Personally, after spending a few years away from San Francisco, the transformation is startling--in appearance and in culture. Relentless development and gentrification has taken root all over the city. On my Uber ride over to SFMOMA's press preview I shared the car with two other passengers who never once looked up from their phones. How does one engage this new kind of audience?

German Art after 1960: The Fisher Collection exhibition at SFMOMA. Photo: © Iwan Baan, courtesy SFMOMA.

The new SFMOMA is optimistic it can reach out to a digital-driven public. "Digital tools can strengthen the connection between art and people," SFMOMA Director Neal Benezra stated, as he introduced the museum's digital program, which includes interactive media installed in various interpretive galleries and other displays. The centerpiece of the program is the app, which detects the viewer's location in the museum, triggering audio programming related to the artwork the viewer is standing next to, or simply identifying where the nearest bathroom is. (No human interaction necessary.) The technology allows for an audio tour experience that is seamless and immersive. Notable and unexpected voices guide the viewer through unique and personal takes of the museum: Avery Trufelman of the architecture radio program 99% Invisible leads a tour of the new architectural features of the building; high-wire walker Philippe Petit leads a tour encouraging the viewer to run through the museum; a German woman leads the viewer on an emotional journey through the galleries of Anselm Kiefer and Gerhard Richter. In addition, there are hundreds of individual recorded responses to the artwork on view, with commentary by artists, composers, comedians, and many others. "We saw that audio tours have this great potential," Erica Gangsei, head of SFMOMA's Interpretive Media department, explained to me, "it's like having your favorite podcast in your ear."

Jananne Al-Ani, Shadow Sites II (still), 2011, single-channel HD video projection, color, with sound, 8:38 min. Jointly owned by the San Francisco Museum of Modern Art and the Museum of Fine Arts, Boston. © Jananne Al-Ani. Photo: Adrian Warren.

Along with the complementary digital content and interpretation, new media art infuses many of SFMOMA's inaugural exhibitions, with video and screen-based works by Matthew Barney, Rivane Neuenschwander, and Owen Kydd among the painting, sculpture, and photography sections. The seventh floor of the new building contains the Media Arts galleries, where the museum demonstrates its longstanding dedication to time-based media, sound- and computer-based artwork with an exhibition, Film as Place, featuring an early video installation by Beryl Korot, a film by Jananne Al-Ani, and Julia Scher's Predictive Engineering (1993-2016), an installation of surveillance cameras and video feeds.

Laura Hyunjhee Kim at SFMOMA. Courtesy of the artist. Photo: Jenny Sharaf.

It was in Scher's surveillance installation where I encountered a group of local artists, documenting themselves interacting with the artwork.

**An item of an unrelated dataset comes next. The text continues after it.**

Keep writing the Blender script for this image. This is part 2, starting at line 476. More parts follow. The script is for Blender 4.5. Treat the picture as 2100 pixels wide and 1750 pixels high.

San Francisco-based new media artist Laura Hyunjhee Kim was wearing a wolf mask and making noises into a microphone connected to the surveillance installation, while Oakland-based artist and electronic musician Ricardo Saavedra recorded the proceedings along with San Francisco-based artists Jenny Sharaf and Cara Rose DeFabio. As Kim explained to me, the artists were invited to the museum's press preview day to "document something special and spontaneous at SFMOMA geared towards the social media audience." As an artist whose practice is deeply involved in digital technology, and as a resident of San Francisco, Laura Hyunjhee Kim has first-hand experience with both sides of the tech boom in the Bay Area. It is something that has prompted the closures of art spaces and the mass relocation of many artists out of the Bay Area, while also providing fodder and inspiration for her work. It provides a somewhat strange and isolating environment. "I sometimes do forget that I live in a socio-cultural tech bubble," she admits. While there have been detrimental effects to the local arts community due to the influx of tech capital, Kim has also seen how it has brought the remaining artists together and "fueled the arts community to be more creative and experimental utilizing alternative spaces."

Takeshi Murata, Monster Movie, 2005, single-channel video, color, with sound, 4 min. Collection SFMOMA. © Takeshi Murata. Photo: courtesy the artist and Ratio 3, San Francisco.

While artists keep their tenuous hold on the city, a wave of new commercial art spaces has accompanied the imminent re-opening of SFMOMA. As SFMOMA looks to the tech community as a source of new potential patrons and museum-goers, commercial galleries are also chasing tech-industry wealth: Gagosian and John Berggruen are opening new galleries adjacent to the museum; Pace recently opened up a gallery right in the heart of Silicon Valley's Palo Alto; and Minnesota Street Project aims to create a vital urban center of commercial galleries and studio space in the Dogpatch district. "In theory, more commercial art and spaces that sell art is great!" says Kim, "However, how many of the artists residing within the city benefit from this? It is not for everyone." A sustainable art ecology is an elusive but important goal in the Bay Area, one perhaps only achieved through the cooperation of people who love art, and people who love tech.

Roberts Family Gallery featuring Richard Serra's Sequence (2006) at SFMOMA. Photo: © Henrik Kam, courtesy SFMOMA.